* _Exercise requirements_
Read the data and repeat it in full, exactly.

* _Information provided_
--

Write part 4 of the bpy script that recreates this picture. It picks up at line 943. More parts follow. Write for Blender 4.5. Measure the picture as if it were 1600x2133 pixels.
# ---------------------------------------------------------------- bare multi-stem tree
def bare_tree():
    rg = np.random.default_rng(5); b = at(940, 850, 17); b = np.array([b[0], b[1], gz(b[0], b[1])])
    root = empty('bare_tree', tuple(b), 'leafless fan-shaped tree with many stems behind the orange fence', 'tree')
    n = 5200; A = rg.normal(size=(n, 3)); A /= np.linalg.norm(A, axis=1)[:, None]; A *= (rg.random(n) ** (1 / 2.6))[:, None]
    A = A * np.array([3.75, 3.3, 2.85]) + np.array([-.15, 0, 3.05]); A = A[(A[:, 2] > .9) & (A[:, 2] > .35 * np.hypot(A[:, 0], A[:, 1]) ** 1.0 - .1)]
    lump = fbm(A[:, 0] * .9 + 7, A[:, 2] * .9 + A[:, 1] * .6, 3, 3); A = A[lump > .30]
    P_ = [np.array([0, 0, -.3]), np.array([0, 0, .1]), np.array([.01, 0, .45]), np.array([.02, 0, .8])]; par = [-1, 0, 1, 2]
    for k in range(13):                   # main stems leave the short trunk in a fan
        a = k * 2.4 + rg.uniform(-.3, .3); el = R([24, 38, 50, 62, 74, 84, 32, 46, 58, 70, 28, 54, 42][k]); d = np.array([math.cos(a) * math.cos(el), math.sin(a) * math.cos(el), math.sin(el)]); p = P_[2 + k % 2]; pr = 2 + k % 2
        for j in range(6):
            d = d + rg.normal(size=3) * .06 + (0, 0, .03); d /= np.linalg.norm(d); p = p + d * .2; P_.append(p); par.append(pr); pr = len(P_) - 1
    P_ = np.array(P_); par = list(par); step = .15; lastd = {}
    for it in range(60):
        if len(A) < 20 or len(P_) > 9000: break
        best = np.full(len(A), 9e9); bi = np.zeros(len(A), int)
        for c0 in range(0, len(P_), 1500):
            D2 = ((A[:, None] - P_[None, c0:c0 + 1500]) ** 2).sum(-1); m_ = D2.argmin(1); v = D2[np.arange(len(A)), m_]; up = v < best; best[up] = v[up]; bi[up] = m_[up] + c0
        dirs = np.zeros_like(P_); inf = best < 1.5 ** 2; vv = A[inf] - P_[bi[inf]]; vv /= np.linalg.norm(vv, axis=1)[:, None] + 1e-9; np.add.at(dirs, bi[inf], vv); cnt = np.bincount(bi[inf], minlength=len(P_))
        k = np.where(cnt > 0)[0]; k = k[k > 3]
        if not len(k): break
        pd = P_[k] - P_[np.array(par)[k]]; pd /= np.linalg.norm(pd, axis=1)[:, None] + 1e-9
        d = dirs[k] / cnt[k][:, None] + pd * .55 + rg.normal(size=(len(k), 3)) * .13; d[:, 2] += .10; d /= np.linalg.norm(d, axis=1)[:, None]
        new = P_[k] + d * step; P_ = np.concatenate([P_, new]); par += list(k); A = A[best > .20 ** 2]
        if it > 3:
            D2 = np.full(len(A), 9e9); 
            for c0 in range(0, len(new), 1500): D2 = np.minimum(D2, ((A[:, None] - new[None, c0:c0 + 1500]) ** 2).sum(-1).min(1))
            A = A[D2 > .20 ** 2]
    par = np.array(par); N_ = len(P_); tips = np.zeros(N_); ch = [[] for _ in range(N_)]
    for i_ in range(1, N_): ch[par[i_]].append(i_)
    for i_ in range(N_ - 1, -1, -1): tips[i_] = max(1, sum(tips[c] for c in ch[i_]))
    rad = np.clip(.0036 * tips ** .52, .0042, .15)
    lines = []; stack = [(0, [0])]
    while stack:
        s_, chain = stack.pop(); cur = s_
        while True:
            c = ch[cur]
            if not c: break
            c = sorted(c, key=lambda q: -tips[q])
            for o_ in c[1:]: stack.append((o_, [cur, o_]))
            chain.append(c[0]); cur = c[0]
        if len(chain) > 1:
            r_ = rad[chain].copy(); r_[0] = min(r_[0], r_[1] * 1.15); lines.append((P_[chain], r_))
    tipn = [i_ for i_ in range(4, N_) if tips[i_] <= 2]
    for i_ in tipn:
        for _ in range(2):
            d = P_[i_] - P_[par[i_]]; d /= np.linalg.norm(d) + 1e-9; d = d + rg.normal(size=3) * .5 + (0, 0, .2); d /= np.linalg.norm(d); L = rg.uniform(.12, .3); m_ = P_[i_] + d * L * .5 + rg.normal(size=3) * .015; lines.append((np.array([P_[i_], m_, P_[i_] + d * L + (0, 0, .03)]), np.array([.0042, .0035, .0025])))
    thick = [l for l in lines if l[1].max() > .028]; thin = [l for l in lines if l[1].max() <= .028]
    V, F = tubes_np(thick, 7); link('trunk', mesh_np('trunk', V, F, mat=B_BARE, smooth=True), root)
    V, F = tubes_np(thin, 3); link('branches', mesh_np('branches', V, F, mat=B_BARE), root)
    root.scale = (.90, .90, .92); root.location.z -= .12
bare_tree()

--

* _Solution to the exercise_
Write part 4 of the bpy script that recreates this picture. It picks up at line 943. More parts follow. Write for Blender 4.5. Measure the picture as if it were 1600x2133 pixels.
# ---------------------------------------------------------------- bare multi-stem tree
def bare_tree():
    rg = np.random.default_rng(5); b = at(940, 850, 17); b = np.array([b[0], b[1], gz(b[0], b[1])])
    root = empty('bare_tree', tuple(b), 'leafless fan-shaped tree with many stems behind the orange fence', 'tree')
    n = 5200; A = rg.normal(size=(n, 3)); A /= np.linalg.norm(A, axis=1)[:, None]; A *= (rg.random(n) ** (1 / 2.6))[:, None]
    A = A * np.array([3.75, 3.3, 2.85]) + np.array([-.15, 0, 3.05]); A = A[(A[:, 2] > .9) & (A[:, 2] > .35 * np.hypot(A[:, 0], A[:, 1]) ** 1.0 - .1)]
    lump = fbm(A[:, 0] * .9 + 7, A[:, 2] * .9 + A[:, 1] * .6, 3, 3); A = A[lump > .30]
    P_ = [np.array([0, 0, -.3]), np.array([0, 0, .1]), np.array([.01, 0, .45]), np.array([.02, 0, .8])]; par = [-1, 0, 1, 2]
    for k in range(13):                   # main stems leave the short trunk in a fan
        a = k * 2.4 + rg.uniform(-.3, .3); el = R([24, 38, 50, 62, 74, 84, 32, 46, 58, 70, 28, 54, 42][k]); d = np.array([math.cos(a) * math.cos(el), math.sin(a) * math.cos(el), math.sin(el)]); p = P_[2 + k % 2]; pr = 2 + k % 2
        for j in range(6):
            d = d + rg.normal(size=3) * .06 + (0, 0, .03); d /= np.linalg.norm(d); p = p + d * .2; P_.append(p); par.append(pr); pr = len(P_) - 1
    P_ = np.array(P_); par = list(par); step = .15; lastd = {}
    for it in range(60):
        if len(A) < 20 or len(P_) > 9000: break
        best = np.full(len(A), 9e9); bi = np.zeros(len(A), int)
        for c0 in range(0, len(P_), 1500):
            D2 = ((A[:, None] - P_[None, c0:c0 + 1500]) ** 2).sum(-1); m_ = D2.argmin(1); v = D2[np.arange(len(A)), m_]; up = v < best; best[up] = v[up]; bi[up] = m_[up] + c0
        dirs = np.zeros_like(P_); inf = best < 1.5 ** 2; vv = A[inf] - P_[bi[inf]]; vv /= np.linalg.norm(vv, axis=1)[:, None] + 1e-9; np.add.at(dirs, bi[inf], vv); cnt = np.bincount(bi[inf], minlength=len(P_))
        k = np.where(cnt > 0)[0]; k = k[k > 3]
        if not len(k): break
        pd = P_[k] - P_[np.array(par)[k]]; pd /= np.linalg.norm(pd, axis=1)[:, None] + 1e-9
        d = dirs[k] / cnt[k][:, None] + pd * .55 + rg.normal(size=(len(k), 3)) * .13; d[:, 2] += .10; d /= np.linalg.norm(d, axis=1)[:, None]
        new = P_[k] + d * step; P_ = np.concatenate([P_, new]); par += list(k); A = A[best > .20 ** 2]
        if it > 3:
            D2 = np.full(len(A), 9e9); 
            for c0 in range(0, len(new), 1500): D2 = np.minimum(D2, ((A[:, None] - new[None, c0:c0 + 1500]) ** 2).sum(-1).min(1))
            A = A[D2 > .20 ** 2]
    par = np.array(par); N_ = len(P_); tips = np.zeros(N_); ch = [[] for _ in range(N_)]
    for i_ in range(1, N_): ch[par[i_]].append(i_)
    for i_ in range(N_ - 1, -1, -1): tips[i_] = max(1, sum(tips[c] for c in ch[i_]))
    rad = np.clip(.0036 * tips ** .52, .0042, .15)
    lines = []; stack = [(0, [0])]
    while stack:
        s_, chain = stack.pop(); cur = s_
        while True:
            c = ch[cur]
            if not c: break
            c = sorted(c, key=lambda q: -tips[q])
            for o_ in c[1:]: stack.append((o_, [cur, o_]))
            chain.append(c[0]); cur = c[0]
        if len(chain) > 1:
            r_ = rad[chain].copy(); r_[0] = min(r_[0], r_[1] * 1.15); lines.append((P_[chain], r_))
    tipn = [i_ for i_ in range(4, N_) if tips[i_] <= 2]
    for i_ in tipn:
        for _ in range(2):
            d = P_[i_] - P_[par[i_]]; d /= np.linalg.norm(d) + 1e-9; d = d + rg.normal(size=3) * .5 + (0, 0, .2); d /= np.linalg.norm(d); L = rg.uniform(.12, .3); m_ = P_[i_] + d * L * .5 + rg.normal(size=3) * .015; lines.append((np.array([P_[i_], m_, P_[i_] + d * L + (0, 0, .03)]), np.array([.0042, .0035, .0025])))
    thick = [l for l in lines if l[1].max() > .028]; thin = [l for l in lines if l[1].max() <= .028]
    V, F = tubes_np(thick, 7); link('trunk', mesh_np('trunk', V, F, mat=B_BARE, smooth=True), root)
    V, F = tubes_np(thin, 3); link('branches', mesh_np('branches', V, F, mat=B_BARE), root)
    root.scale = (.90, .90, .92); root.location.z -= .12
bare_tree()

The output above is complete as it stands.